===== GIVEN DATA
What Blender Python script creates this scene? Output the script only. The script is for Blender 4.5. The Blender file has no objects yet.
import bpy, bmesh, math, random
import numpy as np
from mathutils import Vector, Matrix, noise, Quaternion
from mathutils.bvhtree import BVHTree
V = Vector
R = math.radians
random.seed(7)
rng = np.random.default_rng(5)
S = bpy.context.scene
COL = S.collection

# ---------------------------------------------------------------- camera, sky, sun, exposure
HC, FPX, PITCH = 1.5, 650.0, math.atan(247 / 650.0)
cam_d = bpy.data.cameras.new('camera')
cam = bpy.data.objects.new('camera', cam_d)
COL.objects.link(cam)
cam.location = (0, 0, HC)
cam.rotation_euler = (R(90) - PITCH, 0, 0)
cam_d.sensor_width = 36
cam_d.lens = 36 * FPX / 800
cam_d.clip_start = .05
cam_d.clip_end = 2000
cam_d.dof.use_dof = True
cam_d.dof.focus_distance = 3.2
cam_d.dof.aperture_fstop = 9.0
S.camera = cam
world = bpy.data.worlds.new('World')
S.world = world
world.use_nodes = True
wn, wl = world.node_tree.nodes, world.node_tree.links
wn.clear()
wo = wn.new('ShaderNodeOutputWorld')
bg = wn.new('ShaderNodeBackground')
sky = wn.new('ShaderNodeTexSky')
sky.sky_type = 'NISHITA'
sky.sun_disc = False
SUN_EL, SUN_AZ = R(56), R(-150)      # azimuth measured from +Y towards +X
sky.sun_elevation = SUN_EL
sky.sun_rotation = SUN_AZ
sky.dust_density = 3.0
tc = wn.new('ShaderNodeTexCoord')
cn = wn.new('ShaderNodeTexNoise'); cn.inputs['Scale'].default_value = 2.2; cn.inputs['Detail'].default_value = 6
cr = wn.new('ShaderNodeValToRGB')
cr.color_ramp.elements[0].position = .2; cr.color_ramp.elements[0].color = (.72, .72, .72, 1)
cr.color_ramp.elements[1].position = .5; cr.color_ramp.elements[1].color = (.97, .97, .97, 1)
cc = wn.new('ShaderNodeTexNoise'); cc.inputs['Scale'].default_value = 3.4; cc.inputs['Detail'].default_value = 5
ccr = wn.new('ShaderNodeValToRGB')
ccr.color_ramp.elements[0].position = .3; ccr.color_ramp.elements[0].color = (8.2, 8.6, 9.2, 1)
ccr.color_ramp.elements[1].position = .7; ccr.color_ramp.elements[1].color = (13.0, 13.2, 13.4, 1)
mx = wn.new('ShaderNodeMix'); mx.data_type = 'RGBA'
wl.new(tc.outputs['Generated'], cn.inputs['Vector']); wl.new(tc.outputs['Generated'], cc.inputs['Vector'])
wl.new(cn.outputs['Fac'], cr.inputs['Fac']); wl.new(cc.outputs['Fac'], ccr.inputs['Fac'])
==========
▸ REQUIRED WORK:
Gather every line containing the word "scene" and copy it.

▸ REPLY TO THE EXERCISE:
What Blender Python script creates this scene? Output the script only. The script is for Blender 4.5. The Blender file has no objects yet.
S = bpy.context.scene